James Andrix, <andrixjr@yahoo.com>, writes:
> You have a laser, pointing at a wall. (little dot on
> wall) Presumably, all the photons are going in the
> same direction. You take two objects (I think maybe
> razor blades) And start to block the beam with them,
> one on each side. (forming a vertical slit, making the
> dot smaller) when they get _really close together_
> instead of a very slotted vertical dot, you get a
> horizontal spread.
This is very easy today, in fact my son did exactly this for his science fair project last month. We just used an ordinary laser pointer and aimed it at the bedroom wall. The razor blades don't have to be that close together; the effect is quite noticeable with them around a millimeter apart. You can actually see it by making a narrow gap with your fingers and shining a laser pointer through. Let it hit a wall 5-10 feet away and someone who looks at the spot up close will see the fringes shifting around as your fingers move.

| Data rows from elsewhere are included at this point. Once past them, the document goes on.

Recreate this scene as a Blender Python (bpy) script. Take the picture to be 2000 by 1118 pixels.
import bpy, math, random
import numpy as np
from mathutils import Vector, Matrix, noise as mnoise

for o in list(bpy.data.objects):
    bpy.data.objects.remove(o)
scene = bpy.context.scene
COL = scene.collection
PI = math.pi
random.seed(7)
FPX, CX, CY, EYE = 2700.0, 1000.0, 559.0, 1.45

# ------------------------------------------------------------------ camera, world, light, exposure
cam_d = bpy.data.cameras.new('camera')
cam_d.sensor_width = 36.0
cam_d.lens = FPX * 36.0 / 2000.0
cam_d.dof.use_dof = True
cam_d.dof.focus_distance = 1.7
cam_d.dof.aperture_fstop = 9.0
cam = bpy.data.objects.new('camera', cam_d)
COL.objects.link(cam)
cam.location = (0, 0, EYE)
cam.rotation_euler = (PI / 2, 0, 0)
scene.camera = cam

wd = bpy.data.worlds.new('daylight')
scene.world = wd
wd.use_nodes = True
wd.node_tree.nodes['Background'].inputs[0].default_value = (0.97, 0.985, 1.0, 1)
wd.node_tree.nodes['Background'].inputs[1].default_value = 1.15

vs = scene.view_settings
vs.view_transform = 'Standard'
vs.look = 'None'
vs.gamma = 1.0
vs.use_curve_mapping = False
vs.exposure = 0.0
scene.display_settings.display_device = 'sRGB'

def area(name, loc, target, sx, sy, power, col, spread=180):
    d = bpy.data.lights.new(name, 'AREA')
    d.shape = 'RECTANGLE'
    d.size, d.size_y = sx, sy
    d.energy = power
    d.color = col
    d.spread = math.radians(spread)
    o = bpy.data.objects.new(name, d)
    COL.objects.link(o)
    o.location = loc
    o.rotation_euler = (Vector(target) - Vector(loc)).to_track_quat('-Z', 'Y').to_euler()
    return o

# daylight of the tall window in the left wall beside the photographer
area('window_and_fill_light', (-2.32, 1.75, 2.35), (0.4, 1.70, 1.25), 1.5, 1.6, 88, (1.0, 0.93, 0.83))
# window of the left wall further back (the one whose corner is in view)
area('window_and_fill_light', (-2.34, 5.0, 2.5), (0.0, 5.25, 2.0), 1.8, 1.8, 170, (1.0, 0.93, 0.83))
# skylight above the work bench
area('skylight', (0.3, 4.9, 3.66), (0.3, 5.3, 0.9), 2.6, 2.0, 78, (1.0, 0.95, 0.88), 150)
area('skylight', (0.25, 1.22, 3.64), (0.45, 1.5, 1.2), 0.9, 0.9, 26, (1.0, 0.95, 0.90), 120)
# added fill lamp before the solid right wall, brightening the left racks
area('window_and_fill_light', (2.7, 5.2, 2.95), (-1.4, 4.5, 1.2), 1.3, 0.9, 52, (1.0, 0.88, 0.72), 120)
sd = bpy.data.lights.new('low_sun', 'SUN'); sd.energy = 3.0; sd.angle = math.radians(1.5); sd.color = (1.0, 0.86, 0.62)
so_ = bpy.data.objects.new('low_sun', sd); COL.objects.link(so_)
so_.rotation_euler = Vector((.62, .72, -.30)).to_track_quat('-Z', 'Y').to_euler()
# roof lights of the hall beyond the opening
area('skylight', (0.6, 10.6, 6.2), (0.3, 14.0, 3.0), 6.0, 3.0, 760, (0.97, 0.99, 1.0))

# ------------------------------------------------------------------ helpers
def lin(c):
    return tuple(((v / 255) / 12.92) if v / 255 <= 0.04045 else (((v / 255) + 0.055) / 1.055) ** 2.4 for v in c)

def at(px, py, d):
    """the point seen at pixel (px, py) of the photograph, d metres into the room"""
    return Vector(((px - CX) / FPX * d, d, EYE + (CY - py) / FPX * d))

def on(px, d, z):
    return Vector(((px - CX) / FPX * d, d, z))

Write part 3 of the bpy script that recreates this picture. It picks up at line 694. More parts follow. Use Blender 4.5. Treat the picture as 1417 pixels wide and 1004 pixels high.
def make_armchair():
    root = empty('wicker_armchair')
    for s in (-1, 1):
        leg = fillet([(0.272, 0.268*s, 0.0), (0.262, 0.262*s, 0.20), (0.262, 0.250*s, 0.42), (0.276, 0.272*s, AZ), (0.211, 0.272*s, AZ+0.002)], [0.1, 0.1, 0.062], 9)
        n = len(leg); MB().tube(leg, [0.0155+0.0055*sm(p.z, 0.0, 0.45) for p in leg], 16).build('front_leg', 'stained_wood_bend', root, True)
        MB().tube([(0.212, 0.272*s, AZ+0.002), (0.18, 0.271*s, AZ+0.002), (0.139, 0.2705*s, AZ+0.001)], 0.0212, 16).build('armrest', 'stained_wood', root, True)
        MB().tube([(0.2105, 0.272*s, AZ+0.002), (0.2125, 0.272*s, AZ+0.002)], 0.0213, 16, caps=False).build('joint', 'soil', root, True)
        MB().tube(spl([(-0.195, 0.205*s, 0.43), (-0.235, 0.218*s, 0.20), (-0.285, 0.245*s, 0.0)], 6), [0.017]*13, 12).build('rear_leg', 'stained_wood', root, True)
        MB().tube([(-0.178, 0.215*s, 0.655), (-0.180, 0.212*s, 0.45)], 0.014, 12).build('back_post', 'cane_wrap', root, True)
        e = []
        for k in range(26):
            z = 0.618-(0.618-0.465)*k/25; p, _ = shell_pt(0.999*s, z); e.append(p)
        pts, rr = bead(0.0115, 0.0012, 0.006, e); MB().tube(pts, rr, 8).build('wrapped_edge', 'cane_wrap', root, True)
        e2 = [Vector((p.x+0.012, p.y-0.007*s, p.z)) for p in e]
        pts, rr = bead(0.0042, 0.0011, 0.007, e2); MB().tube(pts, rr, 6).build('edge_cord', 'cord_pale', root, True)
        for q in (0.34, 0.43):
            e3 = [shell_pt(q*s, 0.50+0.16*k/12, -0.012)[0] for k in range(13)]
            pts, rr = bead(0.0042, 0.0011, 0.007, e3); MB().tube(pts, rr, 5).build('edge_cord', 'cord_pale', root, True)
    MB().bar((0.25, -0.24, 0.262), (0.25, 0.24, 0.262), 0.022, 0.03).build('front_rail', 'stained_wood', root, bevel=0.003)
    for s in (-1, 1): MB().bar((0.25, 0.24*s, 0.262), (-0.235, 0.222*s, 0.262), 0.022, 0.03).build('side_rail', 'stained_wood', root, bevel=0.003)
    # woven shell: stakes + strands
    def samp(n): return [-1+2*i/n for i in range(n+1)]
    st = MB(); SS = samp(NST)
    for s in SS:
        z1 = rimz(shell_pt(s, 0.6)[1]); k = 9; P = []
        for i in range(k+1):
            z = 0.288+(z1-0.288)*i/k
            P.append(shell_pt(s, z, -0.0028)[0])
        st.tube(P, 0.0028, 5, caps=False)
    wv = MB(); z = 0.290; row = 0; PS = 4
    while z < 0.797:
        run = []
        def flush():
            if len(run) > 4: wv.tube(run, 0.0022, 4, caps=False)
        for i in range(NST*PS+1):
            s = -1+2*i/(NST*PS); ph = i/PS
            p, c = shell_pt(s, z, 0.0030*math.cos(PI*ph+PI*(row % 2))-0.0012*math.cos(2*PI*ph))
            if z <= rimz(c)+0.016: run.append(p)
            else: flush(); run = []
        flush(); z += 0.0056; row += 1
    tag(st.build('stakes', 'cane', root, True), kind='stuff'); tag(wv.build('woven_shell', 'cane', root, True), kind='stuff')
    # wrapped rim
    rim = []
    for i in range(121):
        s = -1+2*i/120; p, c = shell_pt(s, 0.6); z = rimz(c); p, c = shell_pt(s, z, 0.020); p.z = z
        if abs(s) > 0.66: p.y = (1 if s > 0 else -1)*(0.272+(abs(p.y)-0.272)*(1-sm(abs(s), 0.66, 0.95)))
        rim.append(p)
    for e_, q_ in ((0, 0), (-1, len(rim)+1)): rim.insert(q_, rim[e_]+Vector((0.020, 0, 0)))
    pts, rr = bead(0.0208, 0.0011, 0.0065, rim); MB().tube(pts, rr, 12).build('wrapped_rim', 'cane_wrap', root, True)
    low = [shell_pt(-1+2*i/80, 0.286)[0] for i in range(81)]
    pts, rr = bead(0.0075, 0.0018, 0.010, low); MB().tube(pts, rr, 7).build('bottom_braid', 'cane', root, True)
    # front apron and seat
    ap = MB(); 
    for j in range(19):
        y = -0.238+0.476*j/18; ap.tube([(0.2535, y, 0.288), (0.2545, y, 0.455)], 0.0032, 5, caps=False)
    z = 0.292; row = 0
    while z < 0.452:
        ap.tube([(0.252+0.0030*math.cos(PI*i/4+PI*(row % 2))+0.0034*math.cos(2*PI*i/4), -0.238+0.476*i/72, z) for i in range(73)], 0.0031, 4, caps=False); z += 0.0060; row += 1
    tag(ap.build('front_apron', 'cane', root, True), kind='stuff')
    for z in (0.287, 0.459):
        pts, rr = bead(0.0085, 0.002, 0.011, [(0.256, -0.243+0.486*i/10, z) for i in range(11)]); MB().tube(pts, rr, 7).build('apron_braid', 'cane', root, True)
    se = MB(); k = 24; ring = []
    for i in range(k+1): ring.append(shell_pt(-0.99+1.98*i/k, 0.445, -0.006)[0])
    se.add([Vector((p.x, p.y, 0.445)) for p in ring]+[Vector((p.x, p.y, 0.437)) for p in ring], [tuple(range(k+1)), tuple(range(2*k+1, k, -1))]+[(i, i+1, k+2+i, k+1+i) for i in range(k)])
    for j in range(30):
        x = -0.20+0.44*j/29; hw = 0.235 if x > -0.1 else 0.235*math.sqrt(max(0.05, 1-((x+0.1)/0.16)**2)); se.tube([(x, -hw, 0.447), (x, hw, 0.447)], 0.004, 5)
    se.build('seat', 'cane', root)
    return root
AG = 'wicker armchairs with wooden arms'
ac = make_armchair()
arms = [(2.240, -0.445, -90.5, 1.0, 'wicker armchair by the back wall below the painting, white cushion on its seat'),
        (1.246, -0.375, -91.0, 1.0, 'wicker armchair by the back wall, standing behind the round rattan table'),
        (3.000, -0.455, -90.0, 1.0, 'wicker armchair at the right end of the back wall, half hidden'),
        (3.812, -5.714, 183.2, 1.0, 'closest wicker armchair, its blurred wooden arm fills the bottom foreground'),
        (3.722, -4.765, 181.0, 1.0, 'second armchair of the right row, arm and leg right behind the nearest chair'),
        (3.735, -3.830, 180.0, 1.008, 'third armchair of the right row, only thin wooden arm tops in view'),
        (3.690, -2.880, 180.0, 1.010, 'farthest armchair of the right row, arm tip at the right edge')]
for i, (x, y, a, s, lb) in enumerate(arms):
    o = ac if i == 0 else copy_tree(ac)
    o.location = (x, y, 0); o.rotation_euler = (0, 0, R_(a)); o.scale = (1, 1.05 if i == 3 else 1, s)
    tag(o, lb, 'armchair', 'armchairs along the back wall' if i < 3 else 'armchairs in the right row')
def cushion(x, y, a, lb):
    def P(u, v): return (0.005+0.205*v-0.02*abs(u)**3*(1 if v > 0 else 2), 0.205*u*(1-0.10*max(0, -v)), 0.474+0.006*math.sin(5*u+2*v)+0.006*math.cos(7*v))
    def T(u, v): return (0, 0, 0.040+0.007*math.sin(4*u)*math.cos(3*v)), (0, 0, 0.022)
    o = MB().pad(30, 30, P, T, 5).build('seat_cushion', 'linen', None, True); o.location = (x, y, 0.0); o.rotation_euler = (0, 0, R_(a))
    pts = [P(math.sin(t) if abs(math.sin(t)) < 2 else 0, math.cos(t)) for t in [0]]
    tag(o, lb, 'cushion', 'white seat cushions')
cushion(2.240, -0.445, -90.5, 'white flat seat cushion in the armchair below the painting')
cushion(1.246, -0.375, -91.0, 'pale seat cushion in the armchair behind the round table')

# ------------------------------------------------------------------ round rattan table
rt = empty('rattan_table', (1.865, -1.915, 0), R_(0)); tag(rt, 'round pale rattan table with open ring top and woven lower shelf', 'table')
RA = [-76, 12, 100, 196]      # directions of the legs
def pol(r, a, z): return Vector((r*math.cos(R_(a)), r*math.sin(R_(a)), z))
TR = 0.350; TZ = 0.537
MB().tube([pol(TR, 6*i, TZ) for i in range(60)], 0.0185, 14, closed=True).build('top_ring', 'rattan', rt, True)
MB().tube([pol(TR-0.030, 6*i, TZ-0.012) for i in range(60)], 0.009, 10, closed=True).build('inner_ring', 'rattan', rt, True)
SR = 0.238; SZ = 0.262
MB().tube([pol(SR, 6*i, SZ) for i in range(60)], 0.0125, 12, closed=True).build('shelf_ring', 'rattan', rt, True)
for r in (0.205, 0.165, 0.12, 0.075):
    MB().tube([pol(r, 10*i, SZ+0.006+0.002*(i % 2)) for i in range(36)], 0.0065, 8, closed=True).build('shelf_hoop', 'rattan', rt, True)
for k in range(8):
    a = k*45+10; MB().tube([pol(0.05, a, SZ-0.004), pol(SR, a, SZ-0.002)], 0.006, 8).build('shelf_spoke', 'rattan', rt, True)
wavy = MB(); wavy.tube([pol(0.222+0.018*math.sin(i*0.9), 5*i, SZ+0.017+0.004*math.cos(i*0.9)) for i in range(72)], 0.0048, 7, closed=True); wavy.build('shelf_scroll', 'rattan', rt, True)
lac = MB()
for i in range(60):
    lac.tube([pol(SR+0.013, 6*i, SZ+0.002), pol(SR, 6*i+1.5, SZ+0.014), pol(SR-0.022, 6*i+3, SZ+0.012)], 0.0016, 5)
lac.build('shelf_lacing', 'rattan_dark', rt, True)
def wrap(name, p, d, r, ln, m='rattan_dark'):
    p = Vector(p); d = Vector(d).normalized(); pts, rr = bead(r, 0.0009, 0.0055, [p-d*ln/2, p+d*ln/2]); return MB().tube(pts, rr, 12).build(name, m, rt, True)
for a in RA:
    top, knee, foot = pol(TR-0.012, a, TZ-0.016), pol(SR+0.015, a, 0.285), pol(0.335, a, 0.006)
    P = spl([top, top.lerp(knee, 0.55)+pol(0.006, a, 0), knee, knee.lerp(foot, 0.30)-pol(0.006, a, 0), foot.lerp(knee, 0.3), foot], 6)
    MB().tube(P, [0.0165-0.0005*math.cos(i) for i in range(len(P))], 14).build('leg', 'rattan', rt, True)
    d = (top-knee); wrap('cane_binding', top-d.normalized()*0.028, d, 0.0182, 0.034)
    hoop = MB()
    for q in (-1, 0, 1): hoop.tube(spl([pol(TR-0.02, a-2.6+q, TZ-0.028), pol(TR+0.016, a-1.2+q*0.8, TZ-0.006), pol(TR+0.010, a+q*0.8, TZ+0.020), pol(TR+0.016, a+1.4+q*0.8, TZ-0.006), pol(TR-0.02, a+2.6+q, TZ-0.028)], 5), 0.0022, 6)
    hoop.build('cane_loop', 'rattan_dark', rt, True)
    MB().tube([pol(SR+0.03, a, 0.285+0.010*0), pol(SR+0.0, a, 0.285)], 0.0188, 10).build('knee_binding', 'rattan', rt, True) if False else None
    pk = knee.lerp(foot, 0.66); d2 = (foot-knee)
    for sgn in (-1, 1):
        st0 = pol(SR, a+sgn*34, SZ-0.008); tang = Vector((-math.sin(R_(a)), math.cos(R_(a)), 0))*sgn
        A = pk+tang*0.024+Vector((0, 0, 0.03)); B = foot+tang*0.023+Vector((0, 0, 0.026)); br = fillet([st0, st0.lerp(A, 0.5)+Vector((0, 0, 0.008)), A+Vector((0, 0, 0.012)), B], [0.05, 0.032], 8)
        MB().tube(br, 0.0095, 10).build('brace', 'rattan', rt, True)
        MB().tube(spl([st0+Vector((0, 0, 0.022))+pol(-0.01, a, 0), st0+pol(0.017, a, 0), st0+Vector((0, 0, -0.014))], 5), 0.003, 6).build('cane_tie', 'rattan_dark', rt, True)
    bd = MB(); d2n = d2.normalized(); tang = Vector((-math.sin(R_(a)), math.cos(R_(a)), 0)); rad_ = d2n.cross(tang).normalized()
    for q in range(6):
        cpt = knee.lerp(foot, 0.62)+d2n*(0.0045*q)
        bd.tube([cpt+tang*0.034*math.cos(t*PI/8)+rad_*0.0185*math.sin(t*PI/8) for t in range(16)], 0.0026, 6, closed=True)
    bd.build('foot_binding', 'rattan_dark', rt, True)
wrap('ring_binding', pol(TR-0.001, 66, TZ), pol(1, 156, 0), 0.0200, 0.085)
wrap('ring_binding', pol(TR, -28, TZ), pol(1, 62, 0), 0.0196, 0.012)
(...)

> The explanation was that the fact
> that you 'knew the position' of the photons so
> accurately (because of the very narrow slit) you
> _could not_ know their velocity. (and hence direction)
> I figured (I think correctly) that the spread was just
> horizontal (it was still as tall as the diameter of
> the laser beam) because you only 'knew' the horizontal
> position accurately.
The more conventional explanation uses wave interference. If the distance to a spot on the wall from one side of the slit vs the distance from the other side of the slit has a difference of half a wavelength, then you get destructive interference from the two sides and a dark band. You don't really need to invoke the uncertainty principle.
> I don't know if it was real or not, or if the effect
> was actually because of QM, but I decided I didn't
> want to think about QM for a few months because I
> might hurt something, or scare myself. (Photons should
> NOT be that smart)
This effect was known long before QM. While it can be fitted into the QM paradigm, there are easier explanations.